Some Spanish etymologists say that Duende is a contraction of Duéno de casa; others, that it comes from the Arabic Duar, (dwelling) the term used for the Arab camps on the north-coast of Africa. To us it appears more probable that the Visigoths brought their ancient popular creed with them to Spain [d] also, and that as Duerg became Drac in Provence, it was converted into Duende in Spain. [e] It is further not quite impossible that Duerg may be also the original of Trasgo, a word for which we believe no etymon has been proposed.
 


[a] i.e. Joey the Hunchback. Pepito is the dim. of Pepe, i.e. José, Joseph.

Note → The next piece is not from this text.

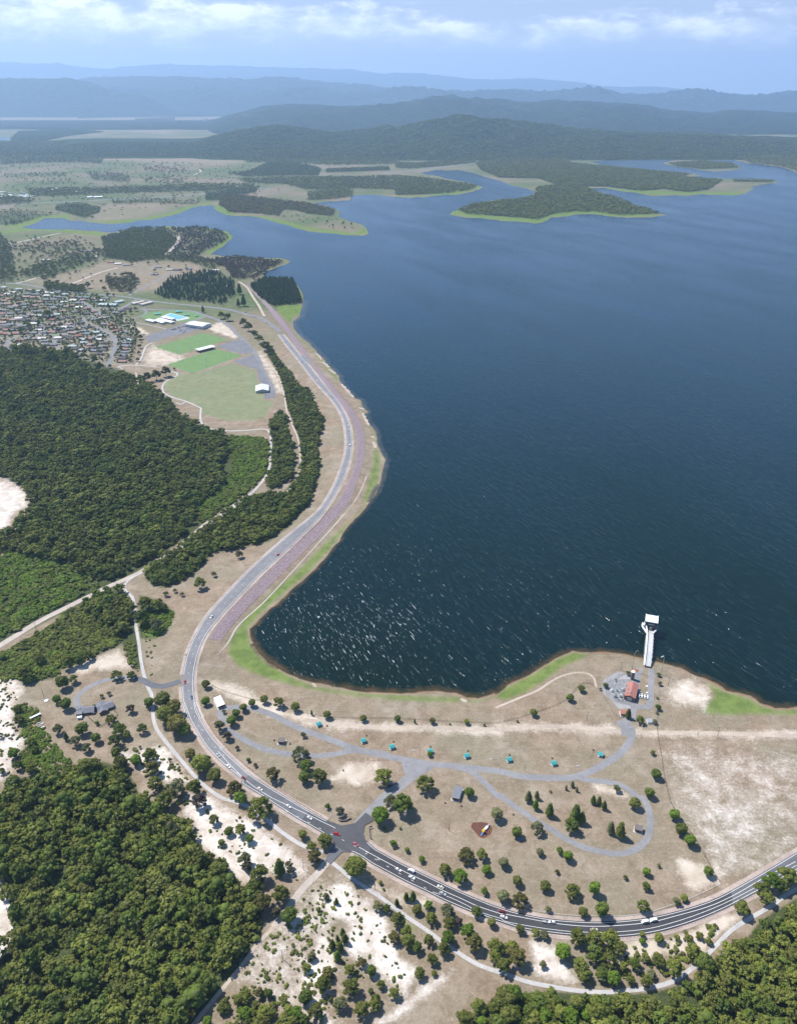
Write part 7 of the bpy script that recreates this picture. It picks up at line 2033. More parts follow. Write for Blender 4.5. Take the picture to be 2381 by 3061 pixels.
# ------------------------------------------------------------------ works yard
def works():
    c, rz, L = frame2('L', (640, 1400), (585, 1610))
    e = empty('pump_house', c, rz, 'pump house with a long red gabled roof in the works yard', 'building')
    w = 9.2; L2 = L / 2 + 1; w2 = w / 2
    Geo().gable_wall(-L2, L2, -w2, w2, 4.6, 2.0).build('wall', M['brick'], e)
    Geo().gable(-L2, L2, -w2, w2, 4.6, 2.0, .5, .15).build('roof', M['redroof'], e)
    Geo().box(L2 - .02, L2 + .06, -2.0, 2.0, 0, 3.8).build('door', M['steel'], e)
    for k in range(4): Geo().box(-L2 + 2 + k * (2 * L2 - 4) / 3 - .6, -L2 + 2 + k * (2 * L2 - 4) / 3 + .6, w2 - .02, w2 + .04, 1.2, 2.6).build('window', M['glass'], e)
    block('store_shed', 'small shed with a red roof beside the works gate', 'L', (432, 1850), (560, 1862), 5.0, 2.8, M['brick'], M['redroof'], 1.1)
    t = empty('water_tank', P(*T('L', (637, 1240))[0]), 0, 'tall brown water tank with a round white top', 'tank')
    Geo().tube((0, 0, 0), (0, 0, 8.6), 1.6, k=20).build('tank_wall', M['brownroof'], t)
    Geo().tube((0, 0, 8.6), (0, 0, 9.0), 1.85, 1.5, k=20).build('lid', M['white'], t)
    # sunken valve pit
    c, rz, L = frame2('L', (752, 1535), (918, 1565))
    v = empty('valve_pit', c, rz, 'dark rectangular valve pit with white pipes in it', 'pit')
    Geo().box(-L / 2, L / 2, -2.7, 2.7, -.1, .1).build('pit_floor', M['stone'], v)
    g = Geo()
    for y in (-2.8, 2.8): g.box(-L / 2, L / 2, y - .18, y + .18, 0, .9)
    for x in (-L / 2, L / 2): g.box(x - .18, x + .18, -2.6, 2.6, 0, .9)
    g.build('kerb_wall', M['concrete'], v)
    for x in (-3.6, -1.2, 1.2, 3.6): Geo().tube((x, -2.2, .7), (x, 2.2, .7), .5, k=12).build('pipe', M['white'], v)
    Geo().tube((-4.2, 0, .9), (4.2, 0, .9), .35, k=10).build('manifold', M['white'], v)
    # switchyard of steel frames
    o = P(*T('L', (410, 1480))[0])
    s = empty('switchyard', o, .12, 'crowded grey steel switchyard beside the pump house', 'switchyard')
    g = Geo()
    for ix in range(5):
        x = -7 + ix * 3.5
        for y in (-8, -2.5, 3, 8.5):
            g.tube((x, y, 0), (x, y, 7), .13, k=6)
        g.bar((x, -8, 7), (x, 8.5, 7), .3, .3).bar((x, -8, 5.2), (x, 8.5, 5.2), .2, .2)
    for y in (-8, -2.5, 3, 8.5): g.bar((-7, y, 7.1), (7, y, 7.1), .3, .3)
    g.build('gantry', M['steel'], s)
    for k in range(6):
        x, y = -6 + (k % 3) * 5, -5 + (k // 3) * 7.5
        Geo().box(x - 1.1, x + 1.1, y - .8, y + .8, 0, 2.4).tube((x - .6, y, 2.4), (x - .6, y, 3.6), .16).tube((x + .6, y, 2.4), (x + .6, y, 3.6), .16).build('transformer', M['white'] if k % 2 else M['steel'], s)
    for (x, y) in ((-7, 12), (-4, 13), (3, 12)):
        Geo().tube((x, y, 0), (x, y, 11), .16, .1, 6).bar((x - 1, y, 10.5), (x + 1, y, 10.5), .12).build('line_post', M['steel'], s)
    for x, y, l in ((632, 1090, 'left'), (1145, 1155, 'right')):
        m = empty('lamp_mast', P(*T('L', (x, y))[0]), 0.1, f'tall curved lamp mast on the {l} side of the bridge approach', 'lamp')
        h = 21 if l == 'left' else 19
        Geo().tube((0, 0, 0), (0, 0, h), .3, .18, 8).bar((0, 0, h), (1.8 if l == 'left' else -.8, 0, h + 2.2), .2).build('mast', M['steel'], m)
        Geo().bar((1.8 if l == 'left' else -.8, 0, h + 2.2), (3.4 if l == 'left' else -3.2, 0, h + 1.0), .5, .25).build('lamp_head', M['steel'], m)
    q = P(*T('L', (715, 1088))[0])
    bm_ = Geo().tube((0, 0, 0), (0, 0, .7), 2.4, 0.6, 14); o2 = bm_.build('soil_heap', M['rust']); place(o2, q); tag(o2, 'heap of rust red soil by the yard road near the bridge', 'heap')
    for x, y, l in ((895, 1370, 'in the middle of the yard island'), (775, 1462, 'upper left of the valve pit'), (900, 1485, 'upper right of the valve pit')):
        hh = empty('manhole_cover', P(*T('L', (x, y))[0]), 0, f'round white concrete manhole {l}', 'manhole')
        Geo().tube((0, 0, 0), (0, 0, .5), .8, k=14).build('ring', M['concrete'], hh); Geo().tube((0, 0, .5), (0, 0, .6), .9, k=14).build('lid', M['white'], hh)
    cb = empty('control_cabinet', P(*T('L', (943, 1995))[0]), .05, 'square white cabinet at the lower right corner of the works yard', 'cabinet')
    Geo().box(-2.2, 2.2, -2.2, 2.2, 0, 1.7).build('body', M['white'], cb); Geo().box(-2.35, 2.35, -2.35, 2.35, 1.7, 1.82).build('lid', M['steel'], cb)
    gt = empty('yard_gate', P(*T('L', (660, 1965))[0]), .05, 'steel gate across the road into the works yard', 'gate')
    for x in (-3, 0, 3): Geo().tube((x, 0, 0), (x, 0, 2), .08).build('gate_post', M['steel'], gt)
    Geo().bar((-3, 0, 1.9), (3, 0, 1.9), .06).bar((-3, 0, 1.1), (3, 0, 1.1), .06).bar((-3, 0, .3), (3, 0, .3), .06).build('gate_leaf', M['steel'], gt)
    bo = empty('buoy', P(*T('Q', (722, 662))[0]), 0, 'single white buoy floating in the corner of the lake', 'buoy')
    Geo().tube((0, 0, -.3), (0, 0, .5), 1.0, .9, 14).build('float', M['white'], bo); Geo().tube((0, 0, .5), (0, 0, 1.6), .35, .1, 8).build('top_mark', M['white'], bo)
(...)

[b] See Thoms's Lays and Legends of Spain, p.83. It was related, he says, to a friend of his by the late Sir John Malcolm, who had heard it in Spain. It is also briefly related (probably on the same authority) in the Quarterly Review, vol. xxii. (see above pp. 364, 438). Redi, in his Letters, gives another form of it, in which the scene is at Benevento, the agents are witches, and the hump is taken off, senza verun suo dolor, with a saw of butter. Y Domingo .siete is, we are told, a common phrase when any thing is said or done mal à propos.

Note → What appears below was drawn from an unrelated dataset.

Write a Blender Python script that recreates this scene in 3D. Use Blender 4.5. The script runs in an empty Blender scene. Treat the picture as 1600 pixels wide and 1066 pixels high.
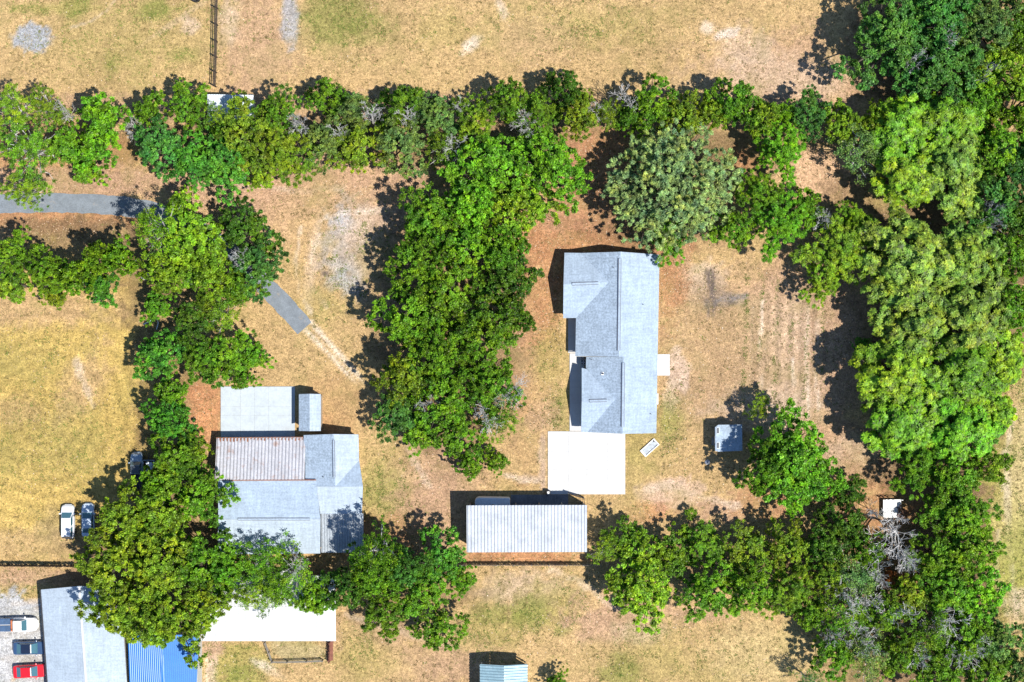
import bpy, math, random
import numpy as np
from mathutils import Vector, Matrix
C = bpy.context.scene.collection
scene = bpy.context.scene

# ------------------------------------------------------------------ camera, light, exposure
S = 0.09            # metres per photo pixel on the ground
HC = 200.0          # camera height
cam_d = bpy.data.cameras.new('camera'); cam = bpy.data.objects.new('camera', cam_d); C.objects.link(cam)
cam.location = (0, 0, HC); cam.rotation_euler = (0, 0, 0)
cam_d.sensor_width = 36.0; cam_d.lens = 50.0; cam_d.clip_start = 1.0; cam_d.clip_end = 8000.0
scene.camera = cam
SUN = Vector((0.485, -0.28, 1.0)).normalized()
elev = math.asin(SUN.z); azi = math.atan2(SUN.x, SUN.y)
world = bpy.data.worlds.new('World'); scene.world = world; world.use_nodes = True
wn = world.node_tree; bg = wn.nodes['Background']
sky = wn.nodes.new('ShaderNodeTexSky'); sky.sky_type = 'NISHITA'; sky.sun_disc = False
sky.sun_elevation = elev; sky.sun_rotation = azi; sky.air_density = 1.0; sky.dust_density = 0.2; sky.ozone_density = 5.0
wn.links.new(sky.outputs[0], bg.inputs[0]); bg.inputs[1].default_value = 0.11
sun_d = bpy.data.lights.new('sun', 'SUN'); sun_d.energy = 5.0; sun_d.angle = math.radians(0.5); sun_d.color = (1.0, 0.955, 0.88)
sun = bpy.data.objects.new('sun', sun_d); C.objects.link(sun); sun.rotation_euler = SUN.to_track_quat('Z', 'Y').to_euler()
sun.location = (60, -20, 150)
vs = scene.view_settings
vs.view_transform = 'Standard'; vs.look = 'None'; vs.gamma = 1.0; vs.use_curve_mapping = False
vs.exposure = 0.44

# ------------------------------------------------------------------ helpers
def P(px, py, h=0.0):
    k = S * (HC - h) / HC
    return Vector(((px - 800) * k, (533 - py) * k, h))

def link(o, parent=None):
    C.objects.link(o)
    if parent: o.parent = parent
    return o

def tag(o, label=None, cat=None, group=None, kind=None):
    if label: o['label'] = label
    if cat: o['category'] = cat
    if group: o['group'] = group
    if kind: o['kind'] = kind
    return o

def thing(name, label, cat, loc=(0, 0, 0), rz=0.0, group=None):
    o = bpy.data.objects.new(name, None); o.empty_display_size = 0.3
    o.location = loc; o.rotation_euler = (0, 0, rz)
    link(o); return tag(o, label, cat, group)

class MB:
    def __init__(s): s.v = []; s.f = []
    def face(s, pts):
        n = len(s.v); s.v += [tuple(p) for p in pts]; s.f.append(tuple(range(n, n + len(pts))))
    def box(s, x0, x1, y0, y1, z0, z1, rz=0.0, c=None):
        n = len(s.v); pts = []
        for z in (z0, z1):
            for x, y in ((x0, y0), (x1, y0), (x1, y1), (x0, y1)):
                if rz or c:
                    cx, cy = c if c else (0, 0)
                    x, y = cx + x * math.cos(rz) - y * math.sin(rz), cy + x * math.sin(rz) + y * math.cos(rz)
                pts.append((x, y, z))
        s.v += pts
        s.f += [tuple(n + i for i in q) for q in ((3, 2, 1, 0), (4, 5, 6, 7), (0, 1, 5, 4), (1, 2, 6, 5), (2, 3, 7, 6), (3, 0, 4, 7))]
        return s
    def prism(s, poly, z0, z1):
        n = len(s.v); k = len(poly)
        s.v += [(p[0], p[1], z0) for p in poly] + [(p[0], p[1], z1) for p in poly]
        s.f.append(tuple(n + i for i in reversed(range(k)))); s.f.append(tuple(n + k + i for i in range(k)))
        for i in range(k):
            j = (i + 1) % k; s.f.append((n + i, n + j, n + k + j, n + k + i))
        return s
    def tube(s, pts, rad, sides=6):
        pts = [Vector(p) for p in pts]; n = len(s.v)
        for i, p in enumerate(pts):
            d = (pts[min(i + 1, len(pts) - 1)] - pts[max(i - 1, 0)])
            d = d.normalized() if d.length > 1e-6 else Vector((0, 0, 1))
            a = d.orthogonal().normalized(); b = d.cross(a); r = rad[i] if hasattr(rad, '__len__') else rad
            for k in range(sides):
                t = 2 * math.pi * k / sides; q = p + a * (r * math.cos(t)) + b * (r * math.sin(t)); s.v.append(tuple(q))
        for i in range(len(pts) - 1):
            for k in range(sides):
                k2 = (k + 1) % sides
                s.f.append((n + i * sides + k, n + i * sides + k2, n + (i + 1) * sides + k2, n + (i + 1) * sides + k))
        s.f.append(tuple(n + k for k in reversed(range(sides)))); m = n + (len(pts) - 1) * sides
        s.f.append(tuple(m + k for k in range(sides)))
        return s
    def bar(s, a, b, w, h):           # rectangular bar between two points
        a = Vector(a); b = Vector(b); d = (b - a).normalized()
        up = Vector((0, 0, 1)) if abs(d.z) < 0.9 else Vector((1, 0, 0))
        sd = d.cross(up).normalized() * (w / 2); u = sd.cross(d).normalized() * (h / 2); n = len(s.v)
        for p in (a, b):
            for q in (sd + u, -sd + u, -sd - u, sd - u): s.v.append(tuple(p + q))
        s.f += [tuple(n + i for i in q) for q in ((0, 1, 2, 3), (7, 6, 5, 4), (0, 4, 5, 1), (1, 5, 6, 2), (2, 6, 7, 3), (3, 7, 4, 0))]
        return s
    def mesh(s, name, mat):
        me = bpy.data.meshes.new(name); me.from_pydata(s.v, [], s.f); me.update()
        if mat: me.materials.append(mat)
        return me
    def build(s, name, mat, parent=None, smooth=False, bevel=0.0):
        me = s.mesh(name, mat)
        if smooth: me.polygons.foreach_set('use_smooth', [True] * len(me.polygons))
        o = link(bpy.data.objects.new(name, me), parent)
        if bevel:
            m = o.modifiers.new('bevel', 'BEVEL'); m.width = bevel; m.segments = 2; m.limit_method = 'ANGLE'
        return o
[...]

[c] Teatro Critico, tom. ii. His object is to disprove their existence, and he very justly says that the Duende was usually a knavish servant who had his own reasons for making a noise and disturbing the family. This theory will also explain the Duende-tales of Torquemada.
[d] See Tales and Popular Fictions, p. 269.
[e] The change of r and n is not without examples. Thus we have άργυρον and argentum; water, English; vand, Danish; vatn, Swedish.Cristofero is Cristofano in Tuscan; homine, nomine, sanguine, are hombre, nombre, sangre, Spanish. In Duerg when r became a, euphony changed g to d, or vice versa. The changes words undergo when the derivation is certain, are often curious. Alguacil, Spanish, is El-wezeer Arab, as Azucena Spanish, Cecem Portuguese (white-lily) is Susan Arab; Guancia (cheek) Italian, is Wange German. It might not be safe to assert that the Persian gurk and our wolf are the same, and yet the letters in them taken in order are all commutable. Our God be with you has shrunk to Goodbye, and the Spanish Vuestra merced to Usted, pr. Usté. There must, by the way, some time or other, have been an intimate connexion between Spain and England, so many of our familiar words seem to have a Spanish origin. Thus ninny is from niño: booby from bobo; pucker from puchero; launch (a boat) from lancha; and perhaps monkey (if not from mannikin) from mono, monico. We pronounce our colonel like the Spanish coronel.